ECLI:NL:CRVB:2008:BG2043
Centrale Raad van Beroep
- Hoger beroep
- Rechtspraak.nl
Tijdigheid van bezwaar tegen besluit Uwv inzake WAO-uitkering
In deze zaak heeft de Centrale Raad van Beroep op 16 oktober 2008 uitspraak gedaan in het hoger beroep van een appellant tegen een besluit van het Uitvoeringsinstituut werknemersverzekeringen (Uwv). Het geschil betreft de vraag of het Uwv terecht het bezwaar van de appellant tegen een eerder besluit niet-ontvankelijk heeft verklaard, omdat het bezwaarschrift niet binnen de wettelijke termijn van zes weken na verzending van dat besluit was ingediend. De appellant, woonachtig in Spanje, stelde dat de termijn voor het indienen van het bezwaar pas inging op het moment dat hij het besluit daadwerkelijk had ontvangen, en niet op de datum van verzending. Hij baseerde zijn argument op de bepalingen van de EEG-verordening nr. 574/72, die specifieke regels bevat over de bekendmaking van besluiten en de aanvang van beroepstermijnen.
De Raad overwoog dat het Uwv in zijn beslissing op bezwaar niet adequaat had gereageerd op de stellingen van de appellant met betrekking tot de aanvang van de bezwaartermijn. De Raad concludeerde dat het Uwv onzorgvuldig had gehandeld door geen inhoudelijke motivering te geven over de toepassing van de relevante bepalingen uit de verordening. Dit leidde tot de conclusie dat het bestreden besluit niet zorgvuldig was voorbereid en dat het hoger beroep van de appellant slaagde. De Raad vernietigde de aangevallen uitspraak en droeg het Uwv op om een nieuwe beslissing op bezwaar te nemen, waarbij rekening gehouden moet worden met de overwegingen van de Raad.

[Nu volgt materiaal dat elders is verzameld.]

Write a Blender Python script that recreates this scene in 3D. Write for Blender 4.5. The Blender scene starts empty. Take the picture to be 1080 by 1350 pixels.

De uitspraak benadrukt het belang van zorgvuldige besluitvorming door bestuursorganen en de noodzaak om de rechten van betrokkenen te respecteren, vooral in situaties waarin internationale regelgeving van toepassing is. De Raad oordeelde verder dat er geen aanleiding was om proceskosten te vergoeden, aangezien er geen kosten waren gemaakt die voor vergoeding in aanmerking kwamen.